Director’s note

Why Maputo

Between 1996 and 2008, Mozambique has recorded the highest economic growth percentage in the African continent. This rapid growth is profoundly changing the country, modifying the habits and lifestyles. People move from the countrysides to the cities, in particular Maputo, the capital that now represent a future of hope and wealth.

Leaving from a country in economic crisis such as Italy, the intent was to understand how people lived in a country where the hope for the future is part of the daily struggle, how is the life in the metropolitan Africa, so little-known ny western people.
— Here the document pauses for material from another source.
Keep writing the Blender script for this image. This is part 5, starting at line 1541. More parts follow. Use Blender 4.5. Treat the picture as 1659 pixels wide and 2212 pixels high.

The intent wasn’t to tell about Africa of villages and countrysides, hunters and lion, wars and dictatures, but  Africa made of traffic jam, money, villas and slums. What I found was a chaotic cosmos, seemingly meaningless but full of poetry and life. In Maputo, you simply live.

Be careful, I don’t want to tell the tale of the poor and sick but happy African: in Maputo you live basically very bad, too. And you die very easily. So much as some of the characters who appear in the film are no longer among us.

And then there’s Mambucho, the narrator, around which the documentary revolves: he is really a director and is currently shooting his low-budget film among immense problems. Our stories are similar, in some way or another: he’s making a fiction movie about a real and dramatic problem (AIDS) and I made a documentary in which him is the only actor.

Mambucho & Faquir

Félix Mambucho (on the right) and Nelson Faquir, our sound guy

 Acting

As I was saying, Mambucho is the only actor of the film, the narrator: an african storyteller who speaks in the middle of an empty bullring, but it also play himself.  Once we obtained the permission to film in the arena, I told him “ok, let’s talk about problems in Maputo” and basically the bigger part of the shooting is  improvisation.

Filming

The project was, of course, a low-budget one, so I worked with a very small “troupe”: we were three. Me, at the camera, the sound guy Nelson Faquir and the producer Timi Gaspari. Actually Faquir was not only the sound guy, but a very smart and indispensable production assistant, he knows perfectly Maputo and he managed perfectly every situation,  like, after all, Timi Gaspari, who wasn’t just the producer of this film, but also the contact point between me and Africa. Without these two people the film would never been made. For giving you an idea of how much they were efficient: the day we were going to film in the arena (that is actually an abandoned place in the centre of the city), a guy shown up, with other people, pretending to be the owner of the place and brought us to his “office” (that was a tiny room in the arena with a desk covered with staks of passports) and he said: “The day’s rental is 900 US dollars”. When we went out the office we paid 50 euros. This for giving you an idea of their ability but also of the tight circumstances in which the film was made.